Cuando pasan tres horas, en un clima de total improvisación, las autoridades deciden que podemos salir del tren, enviaron finalmente otro. Las cuestiones más básicas son un problema, reina la incompetencia: un funcionario intenta sacar una escalera para poder descender del elevado convoy, pero no sabe cómo hacerlo, se hace ayudar por un pasajero. Dicen que solo reciben entrenamiento para este tipo de casos una vez al año y lo olvidan con facilidad por la falta de práctica.

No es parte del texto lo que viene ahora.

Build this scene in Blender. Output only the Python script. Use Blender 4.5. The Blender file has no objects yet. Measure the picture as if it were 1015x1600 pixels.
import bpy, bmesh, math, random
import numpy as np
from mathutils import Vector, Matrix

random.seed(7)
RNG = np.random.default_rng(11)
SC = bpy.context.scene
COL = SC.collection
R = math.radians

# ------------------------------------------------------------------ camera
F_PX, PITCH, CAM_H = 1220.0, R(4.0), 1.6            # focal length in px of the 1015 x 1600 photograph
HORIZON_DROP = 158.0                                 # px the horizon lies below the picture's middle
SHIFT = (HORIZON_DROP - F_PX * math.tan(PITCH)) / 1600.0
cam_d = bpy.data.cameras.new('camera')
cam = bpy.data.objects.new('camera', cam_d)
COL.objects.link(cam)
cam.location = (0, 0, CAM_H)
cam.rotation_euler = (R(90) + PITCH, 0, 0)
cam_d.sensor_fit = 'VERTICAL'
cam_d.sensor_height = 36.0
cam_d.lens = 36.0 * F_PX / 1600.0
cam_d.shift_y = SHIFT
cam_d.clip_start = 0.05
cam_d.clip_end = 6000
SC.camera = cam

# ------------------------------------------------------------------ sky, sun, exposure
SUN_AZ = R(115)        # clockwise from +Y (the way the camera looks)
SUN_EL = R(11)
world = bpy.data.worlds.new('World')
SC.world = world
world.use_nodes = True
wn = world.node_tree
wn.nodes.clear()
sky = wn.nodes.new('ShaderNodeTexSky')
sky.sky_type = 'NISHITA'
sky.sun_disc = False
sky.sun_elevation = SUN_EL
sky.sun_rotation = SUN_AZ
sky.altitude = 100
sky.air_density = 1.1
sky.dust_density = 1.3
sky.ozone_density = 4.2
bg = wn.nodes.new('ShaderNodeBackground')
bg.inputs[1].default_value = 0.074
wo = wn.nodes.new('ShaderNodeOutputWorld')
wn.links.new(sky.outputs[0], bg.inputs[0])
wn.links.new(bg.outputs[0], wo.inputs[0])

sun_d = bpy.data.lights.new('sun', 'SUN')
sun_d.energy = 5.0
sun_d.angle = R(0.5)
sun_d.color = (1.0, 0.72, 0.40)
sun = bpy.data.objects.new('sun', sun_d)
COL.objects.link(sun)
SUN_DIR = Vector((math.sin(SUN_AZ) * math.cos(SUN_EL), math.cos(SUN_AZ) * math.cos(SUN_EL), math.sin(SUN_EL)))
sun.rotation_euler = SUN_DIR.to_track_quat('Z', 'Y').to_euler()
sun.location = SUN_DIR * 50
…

Al final nos suben a otro convoy en una operación relativamente complicada y lenta. Cuando me puedo sentar de nuevo y arrancamos, me pongo a pensar en la incapacidad de improvisación de una cultura tan establecida y protocolar como la alemana. Imagino que frente a un incidente como ese, en Bolivia se hubiera resuelto de muchas otras maneras; en Alemania tuvieron que seguir rigurosa y rígidamente un procedimiento que imagino fue estudiado con minuciosidad y que es imposible de transgredir. Cero iniciativa fuera de la norma, ninguna opción de innovar para resolver lo inesperado. El resultado: la ineficacia absoluta, estábamos a 10 minutos de la estación, llegábamos caminando en menos de tres horas de encierro.
Y entre que las ideas y razonamientos fluyen, llego a Bielefeld a las once de la noche, cuando el plan era hacerlo a las seis de la tarde. Por suerte, mi paciente y educado colega receptor no desesperó y todavía me está esperando.